┌─ Material for this exercise
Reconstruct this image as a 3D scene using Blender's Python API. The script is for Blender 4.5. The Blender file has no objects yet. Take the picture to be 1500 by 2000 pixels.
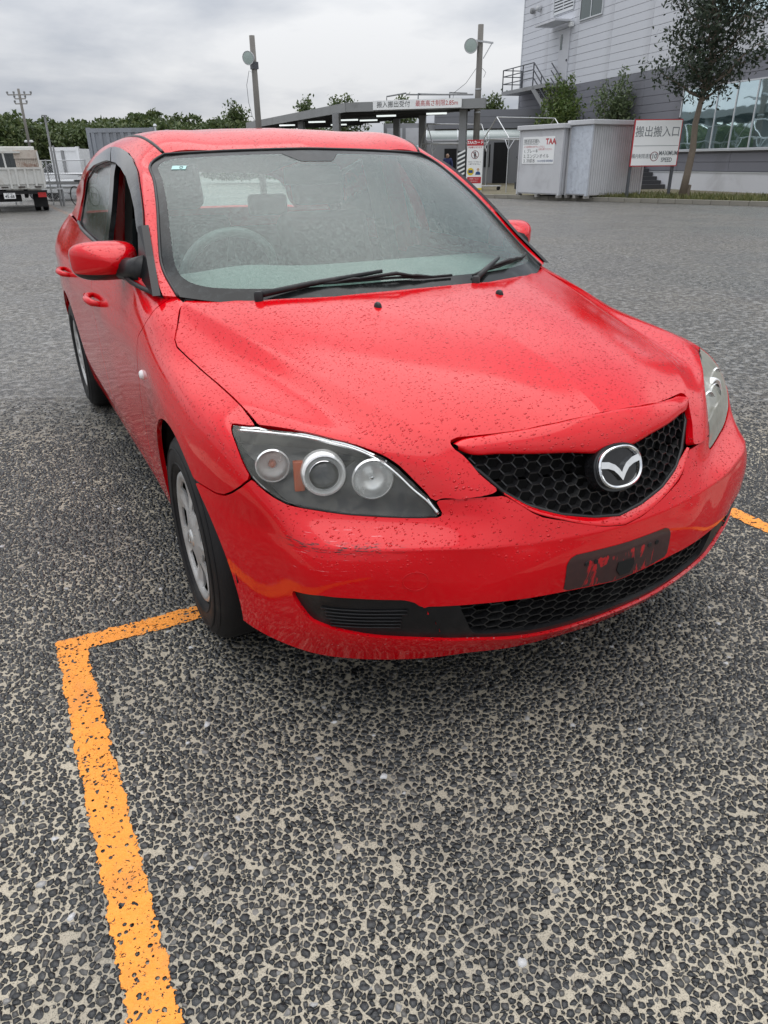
import bpy, bmesh, math, random
import numpy as np
from mathutils import Matrix, Vector, noise as mnoise
from math import radians, sin, cos, pi
random.seed(7); RNG = np.random.default_rng(11)
scene = bpy.context.scene
COL = scene.collection
# ------------------------------------------------------------------ camera
CAM = (-1.2083, -1.9411, 1.3177); PITCH, ROLL, YAW = .4540, -.0103, .4773
cam_data = bpy.data.cameras.new('camera'); cam = bpy.data.objects.new('camera', cam_data); COL.objects.link(cam)
_f = Vector((sin(YAW)*cos(PITCH), cos(YAW)*cos(PITCH), -sin(PITCH))); _r = Vector((cos(YAW), -sin(YAW), 0)); _u = _r.cross(_f)
_r2 = _r*cos(ROLL)+_u*sin(ROLL); _u2 = -_r*sin(ROLL)+_u*cos(ROLL)
cam.matrix_world = Matrix(((_r2.x,_u2.x,-_f.x,CAM[0]),(_r2.y,_u2.y,-_f.y,CAM[1]),(_r2.z,_u2.z,-_f.z,CAM[2]),(0,0,0,1)))
cam_data.sensor_fit = 'HORIZONTAL'; cam_data.sensor_width = 36; cam_data.lens = 36*1400/1500
cam_data.clip_start = .05; cam_data.clip_end = 2000
scene.camera = cam
# ------------------------------------------------------------------ world: overcast sky
SUN_EL, SUN_AZ = radians(80), radians(20)
world = bpy.data.worlds.new('World'); scene.world = world; world.use_nodes = True
wn = world.node_tree; wn.nodes.clear()
def WN(t, **k):
    n = wn.nodes.new(t)
    for a, b in k.items(): setattr(n, a, b)
    return n
sky = WN('ShaderNodeTexSky', sky_type='NISHITA', sun_disc=False, sun_elevation=SUN_EL, sun_rotation=SUN_AZ, air_density=1.2, dust_density=3.0, ozone_density=1.0)
tc = WN('ShaderNodeTexCoord'); sep = WN('ShaderNodeSeparateXYZ'); wn.links.new(tc.outputs['Generated'], sep.inputs[0])
# cloud deck: project the view direction on a flat layer overhead
zc = WN('ShaderNodeMath', operation='MAXIMUM'); zc.inputs[1].default_value = .0; wn.links.new(sep.outputs[2], zc.inputs[0])
za = WN('ShaderNodeMath', operation='ADD'); za.inputs[1].default_value = .22; wn.links.new(zc.outputs[0], za.inputs[0])
dv = WN('ShaderNodeVectorMath', operation='DIVIDE'); cz = WN('ShaderNodeCombineXYZ')
for i in range(3): wn.links.new(za.outputs[0], cz.inputs[i])
wn.links.new(tc.outputs['Generated'], dv.inputs[0]); wn.links.new(cz.outputs[0], dv.inputs[1])
nz = WN('ShaderNodeTexNoise'); nz.inputs['Scale'].default_value = 1.15; nz.inputs['Detail'].default_value = 6; nz.inputs['Roughness'].default_value = .52; nz.inputs['Distortion'].default_value = .12
wn.links.new(dv.outputs[0], nz.inputs['Vector'])
ramp = WN('ShaderNodeValToRGB'); ramp.color_ramp.elements[0].position = .36; ramp.color_ramp.elements[1].position = .62
ramp.color_ramp.elements[0].color = (.47,.505,.57,1); ramp.color_ramp.elements[1].color = (.84,.85,.87,1)
wn.links.new(nz.outputs['Fac'], ramp.inputs[0])
gr = WN('ShaderNodeMapRange'); gr.inputs['From Min'].default_value = 0; gr.inputs['From Max'].default_value = 1; gr.inputs['To Min'].default_value = .88; gr.inputs['To Max'].default_value = 2.6
wn.links.new(zc.outputs[0], gr.inputs['Value'])
mul = WN('ShaderNodeVectorMath', operation='SCALE'); wn.links.new(ramp.outputs[0], mul.inputs[0]); wn.links.new(gr.outputs[0], mul.inputs['Scale'])
bg1 = WN('ShaderNodeBackground'); bg1.inputs['Strength'].default_value = .06; wn.links.new(sky.outputs[0], bg1.inputs[0])
bg2 = WN('ShaderNodeBackground'); bg2.inputs['Strength'].default_value = 1.0; wn.links.new(mul.outputs[0], bg2.inputs[0])
mx_ = WN('ShaderNodeMixShader'); mx_.inputs[0].default_value = .93; wn.links.new(bg1.outputs[0], mx_.inputs[1]); wn.links.new(bg2.outputs[0], mx_.inputs[2])
wo = WN('ShaderNodeOutputWorld'); wn.links.new(mx_.outputs[0], wo.inputs[0])
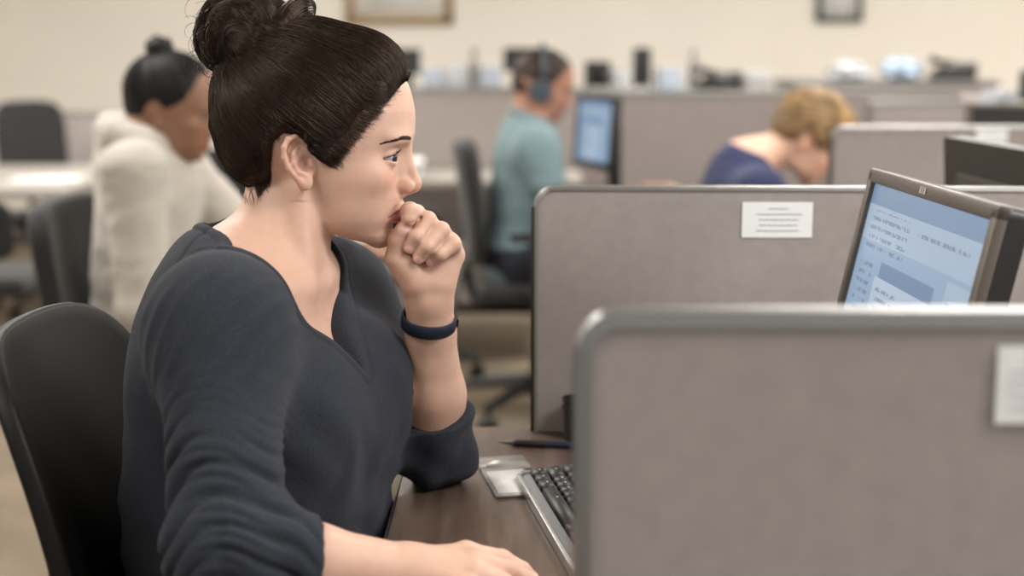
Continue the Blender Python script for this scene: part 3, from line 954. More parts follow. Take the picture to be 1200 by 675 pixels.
def flow(V, Q, starts, target, n, wav=1.0, off=.8, spread=16, wid=None):
    """paths in head mm from starts over the surface to the target"""
    bvh = BVHTree.FromPolygons([tuple(v) for v in V], [tuple(q) for q in Q])
    out = []
    for s in starts:
        s = np.array(s, float); tg = np.array(target, float); dv = s - tg; dv /= np.linalg.norm(dv); tg = tg + dv * spread + rng.normal(0, spread * .12, 3)
        ph = rng.uniform(0, 6.28); am = rng.normal(0, wav); of = off + abs(rng.normal(0, .5)); pts = []
        mid = (s + tg) / 2; c = np.array((0, 0, 45.0))
        for i in range(n):
            t = i / (n - 1)
            p = s * (1 - t) + tg * t
            p = c + (p - c) * (1 + .5 * math.sin(math.pi * t))
            h = bvh.find_nearest(Vector(p))
            q, nn = np.array(h[0]), np.array(h[1])
            side = np.cross(nn, tg - s); side /= np.linalg.norm(side) + 1e-9
            pts.append(q + nn * (of * math.sin(math.pi * min(1, t * 1.0 + .04)) ** .5 + .1) + side * am * math.sin(math.pi * t) * math.sin(ph + 5 * t))
        out.append(pts)
    return np.array(out)
# ================================================================== the woman at the desk
O = np.array((-.33, 1.54, 0.0))
woman = thing('person', 'woman in charcoal top with dark hair in a high bun, chin on her hand', 'person', O)
ya = .026
HF = Frame(P(373.6, 190, 1.60), (math.cos(ya), -math.sin(ya), 0), (math.sin(ya), math.cos(ya), 0), (0, 0, 1))
BF = Frame((-.274, 1.556, 0), (.94, -.342, 0), (.342, .94, 0), (0, 0, 1), 1.0)

S_r, E_r, W_r = P(256, 385, 1.37), P(270, 645, 1.25), P(478, 672, 1.305)
S_l, E_l, W_l = P(392, 347, 1.70), P(511, 526, 1.66), P(503, 350, 1.605)


def torso(F, e):
    g = 1.0
    def el(c, r, k): F.ell(c, np.array(r) + e, k, fr=BF)
    el((-.030, 0, .93), (.074, .148, .13), .05)
    el((-.036, 0, .86), (.086, .153, .175), .06)
    el((-.012, 0, .73), (.134, .168, .15), .07)
    el((-.03, 0, .56), (.155, .195, .13), .07)
    for s in (-1, 1):
        el((.068, s * .068, .868), (.070, .082, .088), .06)
    nb = np.array((-.022, 0, 1.008))
    for s, S in ((-1, S_r), (1, S_l)):
        q = BF.locv(S)
        F.cone(nb + (0, s * .03, .0), q - np.array((0, s * .012, -.002)), .044 + e, .044 + e, .05, fr=BF)
        F.cone(q, (.0, s * .10, .89), .050 + e, .062 + e, .05, fr=BF)


def near_leg(F, s, e, k=.03):
    H = BF.w((0, s * .10, .56)); K = np.array((.10, 1.50 + s * .10, .575)); A = np.array((.12, 1.50 + s * .10, .10))
    F.chain([H, K, (K + A) / 2 + (-.02, 0, 0), A], [.082 + e, .060 + e, .050 + e, .036 + e], k)


F = Field(axis((-.56, -.345, .006), (-.345, -.045, .00135), (-.045, .10, .0026), (.10, .32, .012)),
          axis((1.17, 1.36, .0026), (1.36, 1.50, .005), (1.50, 1.685, .00135), (1.685, 1.86, .006)),
          axis((.03, .70, .012), (.70, .84, .0024), (.84, .955, .004), (.955, 1.30, .00135)))
head(F, HF)


def core(F):
    """neck, chest and arms"""
    F.cone(P(338, 222, 1.60), P(328, 300, 1.572), .047, .050, .014)
    F.cone(P(343, 240, 1.60), P(337, 305, 1.575), .040, .042, .02)
    F.cone(P(350, 225, 1.55), P(360, 325, 1.528), .010, .008, .022)
    for s in (-1, 1): F.cone(BF.w((.062, s * .018, 1.000)), BF.w((.030, s * .12, 1.018)), .008, .009, .02)
    torso(F, -.006)
    F.ell((.014, -.01, .972), (.044, .085, .060), .03, fr=BF)
    F.chain([S_r, E_r, E_r + (W_r - E_r) * .45, W_r], [.050, .040, .0335, .0270], .015)
    F.chain([S_l, E_l], [.045, .037], .02)
    F.chain([E_l, E_l + (W_l - E_l) * .38, E_l + (W_l - E_l) * .8, W_l], [.0365, .0365, .0275, .0255], .012)


core(F)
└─
Set task
Look through the entries above and list every line containing "objects".

Written answer
Reconstruct this image as a 3D scene using Blender's Python API. The script is for Blender 4.5. The Blender file has no objects yet. Take the picture to be 1500 by 2000 pixels.
cam_data = bpy.data.cameras.new('camera'); cam = bpy.data.objects.new('camera', cam_data); COL.objects.link(cam)